Но окончательно меня добил мой бывший инструктор и однокашник Юра Москвитин. «Я, - говорит, - даю команду командиру корабля : «Парашют», но сам никогда не жду, когда он её выполнит. Я всегда выпускаю парашют сразу сам, а он пусть потом давит кнопку – тренируется. При таком подходе парашюты всегда выйдут вовремя, а то мало ли у кого «какой фитиль». «Юра, «блин», почему ты не поделился со мной этим нюансом раньше»? спросил я. «Я думал, тебе сказали…"(инструкторскую программу со мной летали другие.)
Резюме: я описал два случая, где два инструктора и один командир корабля не справились, хотя все считали себя готовыми к полёту. У Жукова и командира отряда с Севера – причина стресс, так на них обоих повлиял, что сидели в самолёте с «квадратными глазами», если называть вещи своими именами. У меня – личная плохая подготовка к полёту и недоученность как инструктора. Я ещё вернусь к теме «Надёжность лётчика. От чего она зависит?» Но сейчас ограничусь прописной истиной – надёжность лётчика – это, во-первых, константа непостоянная. Во-вторых, можно иметь квалификацию лётчика 1 класса, но не быть надёжным лётчиком. А вот как им стать, поговорим в следующем рассказе
Я в который раз задаю себе вопрос: «Как это можно перепутать??? «Сено – Солома» - Правая рука – Левая рука. ( У нас это называется «перенос отрицательного навыка»…) Как ты готовился к полётам, «блин»? Но пацана воспитывать некогда, мы ж бежим… Выпускаю парашют от себя. И всё было бы без проблем, но пока я отвлёк на долю секунды взгляд влево, «пацан» уже успел сойти с осевой линии ВПП, по которой мы совершали пробег, на пару метров вправо. В итоге, правая тележка шасси стала бежать по линии стыка между плитами, которая, как это положено, залита гудроном. Но он от жары расплавился. Все три пары колёс его намотали на себя, и торможение стало намного менее эффективно, чем обычно. Короче, мы остановились в пределах полосы, но радиуса, чтобы развернуться в рулёжку, уже не было.

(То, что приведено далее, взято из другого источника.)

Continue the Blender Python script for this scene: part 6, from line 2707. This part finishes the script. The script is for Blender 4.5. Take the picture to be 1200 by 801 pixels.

По науке, в таких случаях двигатели положено выключить, подъедет тягач с водилом, и тебя спокойно отбуксируют на стоянку. Но летает 14 самолётов, очередной подходит к ДПРМ, и я представляя, какую «колбасу» создам сейчас руководителю полётов. (Сам к тому времени уже отруководил полётами лет 15, так что «фантазию» напрягать не надо). А накануне зам Комадующего ВВС Черноморского флота генерал Рубан, который тоже проходил переучивание в этом потоке, оказавшись в нашей ситуации, просто вырулил на концевую полосу безопасности, там развернулся на 180 градусов и освободил полосу в конечную РД. Правда, я не учёл, что было это с курсом 230 градусов, а мы в эту смену летали с курсом 50 градусов. В общем, я решил поступить также.
Даю команду командиру отряда: «Выводи оборотики, прижимайся влево и правым разворотом освобождаем полосу». Но как только мы выехали на концевую полосу безопасности, покрытую, как я считал, асфальтобетоном, асфальт разошёлся, и мы увязли в нём «по самые яйца» - «пардон» перепутал – по самые ступицы. Причём после этого асфальт опять сошёлся, т.е. зажал колёса намертво… Съехалась техника, собралось много народа, самолёты, что были в воздухе, угнали на запасной аэродром. Все «охали – ахали», а я ходил кругами вокруг самолёта, и никак не мог понять, как это мы въехали туда по своей "дурости". Короче, самолёт выковыривали с асфальта почти двое суток. Аэродром ремонтировали неделю… Вот уж правильно сказал писатель О. Генри : «Чужой опыт ничему не учит, только свой». Но что самое для меня обидное – подошёл ко мне потом командир отряда майор Дружинин: «Василий Васильевич, а Вы разве не знали, что с этим стартом бетонной подушки под асфальтом нет»? С курсом 230 есть, а с курсом 50 нет. Шесть лет назад мы уже доставали оттуда экипаж, который выкатился». На что я в сердцах ответил: «Ребята, я же в вашем полку летаю всего два года - не могли раньше сказать?